A clash of symbols

Amy Scott Apr 25, 2007

A clash of symbols

Amy Scott Apr 25, 2007

KAI RYSSDAL: As long as we’re on the markets, let’s do a little trivia quiz while we’ve got a minute here. An easy one to warm up. What’s Google’s ticker symbol? GOOG would be the right answer. All right now, what about General Electric? Also an easy one to tell you: GE.

That’s handy stuff to know if you’re an investor. But for companies, ticker symbols carry a certain status. And they aren’t just handed out willy-nilly. A symbol of one to three letters suggests the company is listed on the New York or American Stock Exchange. Companies on the newer NASDAQ, meanwhile, use four- and five-letter symbols. At least for now they do. Marketplace’s Amy Scott reports.

AMY SCOTT: Last month, Delta Financial Corporation began trading its shares on the Nasdaq stock market. Company executives gathered in Times Square to ring the opening bell, which basically entails posing for pictures as an electronic soundtrack blares.

What was unusual about this opening was Delta’s ticker symbol: DFC. Those are the same three letters it had used previously to trade on the American Stock Exchange.

Nasdaq CEO Bob Greifeld himself marked the occasion.

BOB GREIFELD: They are the very first company on the Nasdaq stock market in our 36-year history to use a three-letter symbol. And we congratulate you for that.

But not everyone applauded Nasdaq’s move. The New York and American Stock Exchanges have asked the SEC to ban Nasdaq from using shorter symbols. They argue that a change could confuse investors and create a symbol shortage.

Ed Moore is general counsel at RPM International. It makes industrial coatings and sealants. The company trades as RPM on the New York Stock Exchange. Moore says those three letters convey an important association with the NYSE.

ED MOORE: I mean you can’t deny it. I believe that it’s still considered to be the largest market in the world. And I think it’s been a real benefit to our shareholder base to have that.

But companies also hate to switch symbols if they change markets. They have to do marketing. Investors don’t know how to find them on the internet. And Nasdaq argues the current system unfairly protects the New York Stock Exchange’s business by making it less convenient for companies to list elsewhere.

James Angel teaches finance at Georgetown University. He says it’s a dilemma familiar to consumers.

JAMES ANGEL: It’s a lot like switching phone companies. If you can take your phone number with you, it’s a lot easier to switch from one phone company to another, because you don’t have to tell all your friends you got a new phone number.

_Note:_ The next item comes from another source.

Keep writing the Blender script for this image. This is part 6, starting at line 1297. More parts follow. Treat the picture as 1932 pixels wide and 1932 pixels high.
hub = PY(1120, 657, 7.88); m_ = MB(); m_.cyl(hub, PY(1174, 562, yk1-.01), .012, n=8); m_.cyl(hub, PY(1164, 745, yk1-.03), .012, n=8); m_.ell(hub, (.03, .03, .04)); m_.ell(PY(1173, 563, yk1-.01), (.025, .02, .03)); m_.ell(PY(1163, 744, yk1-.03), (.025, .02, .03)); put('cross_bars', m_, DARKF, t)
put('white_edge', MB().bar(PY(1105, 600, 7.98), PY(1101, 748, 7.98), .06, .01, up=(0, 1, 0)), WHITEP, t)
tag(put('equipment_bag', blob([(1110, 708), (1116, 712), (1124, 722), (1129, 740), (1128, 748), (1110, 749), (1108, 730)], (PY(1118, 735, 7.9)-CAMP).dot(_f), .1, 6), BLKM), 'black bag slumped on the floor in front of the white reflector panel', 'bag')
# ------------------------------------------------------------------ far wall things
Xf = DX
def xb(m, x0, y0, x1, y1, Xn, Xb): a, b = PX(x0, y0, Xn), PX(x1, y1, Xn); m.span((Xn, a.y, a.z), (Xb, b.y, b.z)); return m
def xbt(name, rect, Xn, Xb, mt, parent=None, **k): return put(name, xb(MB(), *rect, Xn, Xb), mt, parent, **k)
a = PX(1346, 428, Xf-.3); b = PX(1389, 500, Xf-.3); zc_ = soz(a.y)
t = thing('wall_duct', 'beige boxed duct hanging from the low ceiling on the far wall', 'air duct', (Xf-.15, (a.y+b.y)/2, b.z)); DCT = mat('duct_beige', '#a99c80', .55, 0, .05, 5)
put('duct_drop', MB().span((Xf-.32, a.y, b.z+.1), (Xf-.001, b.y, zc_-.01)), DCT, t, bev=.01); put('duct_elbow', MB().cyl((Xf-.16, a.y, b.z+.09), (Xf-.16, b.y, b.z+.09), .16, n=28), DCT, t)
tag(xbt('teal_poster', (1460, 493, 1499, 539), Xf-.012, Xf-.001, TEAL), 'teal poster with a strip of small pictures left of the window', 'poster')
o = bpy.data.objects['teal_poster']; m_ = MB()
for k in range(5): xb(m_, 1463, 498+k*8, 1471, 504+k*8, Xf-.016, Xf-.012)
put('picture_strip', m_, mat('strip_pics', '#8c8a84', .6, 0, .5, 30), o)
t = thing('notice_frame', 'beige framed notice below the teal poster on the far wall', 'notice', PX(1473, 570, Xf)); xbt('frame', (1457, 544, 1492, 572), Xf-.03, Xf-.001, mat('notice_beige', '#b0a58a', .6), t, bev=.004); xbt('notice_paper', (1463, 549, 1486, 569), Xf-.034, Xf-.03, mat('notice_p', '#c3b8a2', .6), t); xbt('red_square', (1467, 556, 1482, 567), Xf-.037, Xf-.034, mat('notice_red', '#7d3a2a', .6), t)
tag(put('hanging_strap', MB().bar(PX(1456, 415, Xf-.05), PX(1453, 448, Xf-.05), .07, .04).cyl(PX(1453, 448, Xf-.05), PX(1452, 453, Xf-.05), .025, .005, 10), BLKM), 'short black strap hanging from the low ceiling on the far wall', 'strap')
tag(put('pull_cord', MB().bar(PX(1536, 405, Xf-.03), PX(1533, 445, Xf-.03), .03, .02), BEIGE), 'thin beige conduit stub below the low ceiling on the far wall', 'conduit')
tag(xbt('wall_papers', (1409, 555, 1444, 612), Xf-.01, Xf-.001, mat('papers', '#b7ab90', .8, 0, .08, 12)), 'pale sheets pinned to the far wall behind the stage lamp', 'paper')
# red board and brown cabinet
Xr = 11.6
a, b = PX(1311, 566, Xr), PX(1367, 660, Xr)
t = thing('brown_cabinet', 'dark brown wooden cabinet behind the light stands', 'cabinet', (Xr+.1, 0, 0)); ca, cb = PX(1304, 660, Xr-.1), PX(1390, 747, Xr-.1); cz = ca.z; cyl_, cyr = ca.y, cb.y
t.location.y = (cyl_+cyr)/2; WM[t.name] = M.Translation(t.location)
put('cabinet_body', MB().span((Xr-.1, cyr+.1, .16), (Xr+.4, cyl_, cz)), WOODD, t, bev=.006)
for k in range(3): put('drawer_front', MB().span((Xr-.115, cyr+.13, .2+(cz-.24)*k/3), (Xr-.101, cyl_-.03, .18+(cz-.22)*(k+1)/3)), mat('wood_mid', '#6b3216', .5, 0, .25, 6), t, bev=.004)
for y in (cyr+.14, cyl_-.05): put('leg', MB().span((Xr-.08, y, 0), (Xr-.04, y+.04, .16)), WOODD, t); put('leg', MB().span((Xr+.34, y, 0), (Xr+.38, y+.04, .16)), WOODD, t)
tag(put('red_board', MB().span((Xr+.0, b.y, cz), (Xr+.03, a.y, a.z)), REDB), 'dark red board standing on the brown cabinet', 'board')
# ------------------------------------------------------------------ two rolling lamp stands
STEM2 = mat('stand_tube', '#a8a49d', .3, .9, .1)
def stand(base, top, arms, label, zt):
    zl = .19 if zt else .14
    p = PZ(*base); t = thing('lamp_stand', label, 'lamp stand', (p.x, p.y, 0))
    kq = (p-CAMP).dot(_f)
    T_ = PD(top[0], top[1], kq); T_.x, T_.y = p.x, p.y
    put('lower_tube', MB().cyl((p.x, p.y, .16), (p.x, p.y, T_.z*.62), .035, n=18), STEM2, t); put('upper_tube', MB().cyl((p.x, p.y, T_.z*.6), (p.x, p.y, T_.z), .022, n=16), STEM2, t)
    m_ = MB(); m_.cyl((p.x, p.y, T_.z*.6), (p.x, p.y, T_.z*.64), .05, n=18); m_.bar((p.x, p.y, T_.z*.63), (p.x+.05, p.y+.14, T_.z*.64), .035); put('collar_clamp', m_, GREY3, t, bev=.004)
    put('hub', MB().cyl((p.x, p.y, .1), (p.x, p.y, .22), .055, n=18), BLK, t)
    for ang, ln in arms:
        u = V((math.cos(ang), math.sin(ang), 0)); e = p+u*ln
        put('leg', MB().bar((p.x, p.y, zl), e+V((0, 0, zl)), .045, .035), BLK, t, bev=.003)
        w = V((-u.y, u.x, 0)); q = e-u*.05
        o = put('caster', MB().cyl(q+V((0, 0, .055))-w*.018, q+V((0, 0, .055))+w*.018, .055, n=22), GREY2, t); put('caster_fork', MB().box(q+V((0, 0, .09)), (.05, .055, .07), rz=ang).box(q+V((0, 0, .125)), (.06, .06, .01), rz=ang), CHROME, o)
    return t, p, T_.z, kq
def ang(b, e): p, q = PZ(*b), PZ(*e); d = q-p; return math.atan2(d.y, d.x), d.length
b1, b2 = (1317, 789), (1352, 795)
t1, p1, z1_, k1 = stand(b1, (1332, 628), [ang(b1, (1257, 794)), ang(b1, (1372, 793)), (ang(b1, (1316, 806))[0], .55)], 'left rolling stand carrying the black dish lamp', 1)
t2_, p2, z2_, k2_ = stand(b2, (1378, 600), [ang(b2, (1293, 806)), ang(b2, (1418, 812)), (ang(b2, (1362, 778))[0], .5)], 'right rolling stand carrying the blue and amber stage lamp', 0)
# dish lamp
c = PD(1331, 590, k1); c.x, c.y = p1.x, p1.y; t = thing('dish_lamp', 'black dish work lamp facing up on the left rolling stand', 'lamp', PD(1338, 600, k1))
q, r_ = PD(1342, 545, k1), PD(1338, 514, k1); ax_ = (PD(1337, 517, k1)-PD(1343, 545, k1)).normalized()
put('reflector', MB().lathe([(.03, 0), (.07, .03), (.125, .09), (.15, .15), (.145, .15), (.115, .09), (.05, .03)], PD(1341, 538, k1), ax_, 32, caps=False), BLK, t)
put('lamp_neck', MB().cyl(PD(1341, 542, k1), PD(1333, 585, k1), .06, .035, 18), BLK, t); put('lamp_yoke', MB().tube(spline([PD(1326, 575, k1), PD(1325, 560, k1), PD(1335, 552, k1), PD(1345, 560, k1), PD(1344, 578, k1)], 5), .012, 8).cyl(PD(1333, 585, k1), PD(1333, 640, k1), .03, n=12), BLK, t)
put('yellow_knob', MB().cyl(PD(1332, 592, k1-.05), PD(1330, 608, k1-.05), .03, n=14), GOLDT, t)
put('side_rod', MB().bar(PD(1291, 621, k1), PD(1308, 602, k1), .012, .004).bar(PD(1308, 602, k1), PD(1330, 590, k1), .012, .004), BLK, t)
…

Angel says this battle over the alphabet is just another stage in a fierce struggle between Nasdaq and the New York Stock Exchange for trading volume and for listings.

ANGEL: A decade ago, it was unheard of to hear of companies moving from the New York Stock Exchange to Nasdaq. But we’ve seen companies actually doing that in the last few years.

That’s partly because the SEC forced the New York Stock Exchange to abandon an old rule. It required companies to get shareholder approval before switching markets. Some companies prefer Nasdaq’s all-electronic market to the NYSE’s hybrid system, where people still execute a lot of the trades.

Now Nasdaq wants to make it even easier for companies to switch. The SEC says it will settle the matter soon. Public comments were due today.

As for Delta Financial Corporation, it gets to keep its three-letter ticker symbol, whichever way the SEC rules. Regulators approved the switch as a one-time deal.

In New York, I’m Amy Scott for Marketplace.